“It wasn’t considered an art form until recently, so essentially quilts were just part of the fabric of what people did, what the women did,” says David Woods, a self-taught multidisciplinary artist and founder of the Black Artists Network of Nova Scotia.
In the late ’90s, Woods was co-curating an exhibit of works from Black Nova Scotian artists called In This Place when a friend, Alfreda Smith, asked whether he’d thought to include quilts. “Once I [started] looking at quilts, I realized that was actually the main tradition in the community,” says Woods. “Almost every community had quilters.”
As Woods made his way from community to community, visiting Black neighbourhoods across the province, he realized not only were there many Black quilters — but depending on where he went, many had their own unique styles and patterns. For example, “East Preston was literally all strip quilts,” says Woods.

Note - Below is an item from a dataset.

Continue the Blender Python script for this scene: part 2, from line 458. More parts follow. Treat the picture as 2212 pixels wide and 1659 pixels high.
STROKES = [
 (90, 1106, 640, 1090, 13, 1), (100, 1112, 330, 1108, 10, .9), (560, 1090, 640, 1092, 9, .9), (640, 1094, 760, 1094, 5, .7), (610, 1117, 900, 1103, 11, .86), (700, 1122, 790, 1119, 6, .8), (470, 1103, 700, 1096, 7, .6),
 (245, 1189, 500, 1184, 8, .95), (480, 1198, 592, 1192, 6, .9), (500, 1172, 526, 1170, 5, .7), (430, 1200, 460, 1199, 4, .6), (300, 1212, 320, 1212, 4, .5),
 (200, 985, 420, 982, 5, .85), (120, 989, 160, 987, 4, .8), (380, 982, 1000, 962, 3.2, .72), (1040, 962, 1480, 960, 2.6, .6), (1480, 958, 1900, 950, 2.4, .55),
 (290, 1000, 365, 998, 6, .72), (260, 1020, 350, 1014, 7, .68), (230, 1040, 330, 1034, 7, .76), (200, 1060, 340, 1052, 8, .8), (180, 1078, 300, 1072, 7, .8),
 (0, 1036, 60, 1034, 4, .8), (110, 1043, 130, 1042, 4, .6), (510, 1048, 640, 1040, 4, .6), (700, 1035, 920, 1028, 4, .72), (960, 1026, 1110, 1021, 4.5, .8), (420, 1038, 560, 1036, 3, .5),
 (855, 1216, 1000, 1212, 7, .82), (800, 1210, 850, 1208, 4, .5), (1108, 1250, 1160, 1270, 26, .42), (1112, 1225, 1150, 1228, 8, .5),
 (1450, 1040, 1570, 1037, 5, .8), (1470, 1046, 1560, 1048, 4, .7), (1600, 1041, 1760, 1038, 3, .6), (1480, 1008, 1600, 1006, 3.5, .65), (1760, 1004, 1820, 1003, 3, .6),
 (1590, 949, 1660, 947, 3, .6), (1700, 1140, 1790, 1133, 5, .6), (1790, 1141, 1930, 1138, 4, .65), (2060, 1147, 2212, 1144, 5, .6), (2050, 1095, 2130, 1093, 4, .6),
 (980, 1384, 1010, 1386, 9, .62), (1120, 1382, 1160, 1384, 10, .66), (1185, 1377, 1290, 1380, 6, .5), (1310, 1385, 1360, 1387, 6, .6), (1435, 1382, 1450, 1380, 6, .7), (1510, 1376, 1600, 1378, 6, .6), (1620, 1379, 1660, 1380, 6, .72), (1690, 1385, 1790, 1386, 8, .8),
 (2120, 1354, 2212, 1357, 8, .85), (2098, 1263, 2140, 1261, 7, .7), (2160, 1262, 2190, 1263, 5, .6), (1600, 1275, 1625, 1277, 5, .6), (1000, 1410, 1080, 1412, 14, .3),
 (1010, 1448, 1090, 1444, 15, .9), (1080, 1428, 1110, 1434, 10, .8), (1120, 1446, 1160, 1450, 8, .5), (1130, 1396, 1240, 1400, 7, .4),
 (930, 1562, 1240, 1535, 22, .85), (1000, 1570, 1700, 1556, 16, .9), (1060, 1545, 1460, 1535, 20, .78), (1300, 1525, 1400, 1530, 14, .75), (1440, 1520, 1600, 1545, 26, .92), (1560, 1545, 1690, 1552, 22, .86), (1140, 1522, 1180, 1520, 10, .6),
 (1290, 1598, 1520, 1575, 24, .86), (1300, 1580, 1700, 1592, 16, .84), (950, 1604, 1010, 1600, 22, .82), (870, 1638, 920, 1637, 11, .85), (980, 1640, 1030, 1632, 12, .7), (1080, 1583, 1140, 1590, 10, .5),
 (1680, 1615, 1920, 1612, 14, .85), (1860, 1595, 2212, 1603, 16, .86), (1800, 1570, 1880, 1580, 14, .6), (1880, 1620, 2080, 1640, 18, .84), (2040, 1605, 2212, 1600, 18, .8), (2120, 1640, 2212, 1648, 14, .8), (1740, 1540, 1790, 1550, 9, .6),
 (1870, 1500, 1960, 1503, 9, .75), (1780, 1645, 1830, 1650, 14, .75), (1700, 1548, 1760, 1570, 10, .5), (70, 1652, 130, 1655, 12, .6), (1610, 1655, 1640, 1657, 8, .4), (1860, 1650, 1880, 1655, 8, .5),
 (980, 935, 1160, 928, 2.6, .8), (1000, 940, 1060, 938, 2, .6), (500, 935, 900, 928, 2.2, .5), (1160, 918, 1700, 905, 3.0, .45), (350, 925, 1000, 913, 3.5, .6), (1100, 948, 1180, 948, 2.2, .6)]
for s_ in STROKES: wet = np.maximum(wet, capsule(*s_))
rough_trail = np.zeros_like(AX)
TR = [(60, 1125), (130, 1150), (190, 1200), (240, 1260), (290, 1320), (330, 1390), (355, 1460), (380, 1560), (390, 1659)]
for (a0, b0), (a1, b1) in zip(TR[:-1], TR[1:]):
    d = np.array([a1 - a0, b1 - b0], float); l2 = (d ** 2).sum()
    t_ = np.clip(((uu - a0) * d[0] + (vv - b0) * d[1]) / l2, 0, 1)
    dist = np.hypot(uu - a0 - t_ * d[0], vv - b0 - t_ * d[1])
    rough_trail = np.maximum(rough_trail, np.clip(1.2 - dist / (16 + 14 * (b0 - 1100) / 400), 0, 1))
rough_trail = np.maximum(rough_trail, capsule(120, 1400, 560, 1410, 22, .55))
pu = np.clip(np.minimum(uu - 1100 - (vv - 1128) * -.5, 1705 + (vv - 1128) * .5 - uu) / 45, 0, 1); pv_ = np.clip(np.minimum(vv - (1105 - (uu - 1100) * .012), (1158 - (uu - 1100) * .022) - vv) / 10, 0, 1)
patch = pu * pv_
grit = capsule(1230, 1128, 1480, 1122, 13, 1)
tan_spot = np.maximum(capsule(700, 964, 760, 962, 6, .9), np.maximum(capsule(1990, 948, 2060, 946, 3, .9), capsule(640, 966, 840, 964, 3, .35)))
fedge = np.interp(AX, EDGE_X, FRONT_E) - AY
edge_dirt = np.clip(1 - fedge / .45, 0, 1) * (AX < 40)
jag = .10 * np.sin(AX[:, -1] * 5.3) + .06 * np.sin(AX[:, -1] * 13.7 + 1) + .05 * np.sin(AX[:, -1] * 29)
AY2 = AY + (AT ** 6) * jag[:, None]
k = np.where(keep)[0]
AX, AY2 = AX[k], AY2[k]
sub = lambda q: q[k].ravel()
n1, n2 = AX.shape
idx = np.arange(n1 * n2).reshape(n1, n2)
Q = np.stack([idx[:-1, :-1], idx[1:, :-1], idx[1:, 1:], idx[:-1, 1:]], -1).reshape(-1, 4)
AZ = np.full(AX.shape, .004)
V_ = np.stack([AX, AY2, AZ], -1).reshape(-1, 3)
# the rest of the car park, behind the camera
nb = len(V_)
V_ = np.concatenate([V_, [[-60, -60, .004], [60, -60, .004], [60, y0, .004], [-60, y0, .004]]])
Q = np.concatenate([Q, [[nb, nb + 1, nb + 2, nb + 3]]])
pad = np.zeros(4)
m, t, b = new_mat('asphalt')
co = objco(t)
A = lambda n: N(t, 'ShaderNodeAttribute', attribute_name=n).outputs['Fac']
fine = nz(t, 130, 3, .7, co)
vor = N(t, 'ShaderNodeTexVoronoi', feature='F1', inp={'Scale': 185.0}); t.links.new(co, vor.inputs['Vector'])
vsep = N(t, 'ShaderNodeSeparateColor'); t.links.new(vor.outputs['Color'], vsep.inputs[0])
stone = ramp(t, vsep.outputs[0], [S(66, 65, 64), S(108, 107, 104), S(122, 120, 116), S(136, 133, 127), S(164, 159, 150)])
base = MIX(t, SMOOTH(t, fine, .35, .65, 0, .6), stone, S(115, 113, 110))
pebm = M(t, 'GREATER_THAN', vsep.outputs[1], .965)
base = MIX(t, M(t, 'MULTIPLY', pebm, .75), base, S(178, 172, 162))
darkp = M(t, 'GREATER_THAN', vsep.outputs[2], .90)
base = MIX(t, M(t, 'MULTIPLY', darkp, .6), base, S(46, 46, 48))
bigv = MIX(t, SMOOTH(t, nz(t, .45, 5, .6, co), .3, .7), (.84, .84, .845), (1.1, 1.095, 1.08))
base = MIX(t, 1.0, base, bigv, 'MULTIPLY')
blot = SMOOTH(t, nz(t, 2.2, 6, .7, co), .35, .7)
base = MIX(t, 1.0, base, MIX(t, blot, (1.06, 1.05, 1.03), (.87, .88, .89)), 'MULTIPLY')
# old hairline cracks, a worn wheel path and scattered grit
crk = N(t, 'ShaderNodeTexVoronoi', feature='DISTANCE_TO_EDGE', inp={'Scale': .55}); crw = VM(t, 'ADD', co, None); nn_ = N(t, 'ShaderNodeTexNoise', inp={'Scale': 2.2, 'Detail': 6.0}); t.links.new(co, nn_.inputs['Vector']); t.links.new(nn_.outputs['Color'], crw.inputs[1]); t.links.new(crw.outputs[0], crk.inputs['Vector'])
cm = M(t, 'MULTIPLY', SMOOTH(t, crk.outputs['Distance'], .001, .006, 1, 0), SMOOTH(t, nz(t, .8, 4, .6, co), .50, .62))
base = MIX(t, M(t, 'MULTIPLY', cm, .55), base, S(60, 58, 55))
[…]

Strip quilts use strips of fabric to make up the entire quilt, a process with roots in West Africa, according to Woods. Other communities used more complicated patterns. “You got to some places like Weymouth and Digby, where the patterns were very sophisticatedly done,” Woods says.
In 1998, as the first collective Black art exhibit in Nova Scotia, In This Place shone a spotlight on more than 40 local artists — and introduced Nova Scotia to quilts from Black communities as art. “It led to other things, including the creation of a new quilt guild, the Vale Quilters, and an ongoing relationship with quilts,” says Woods.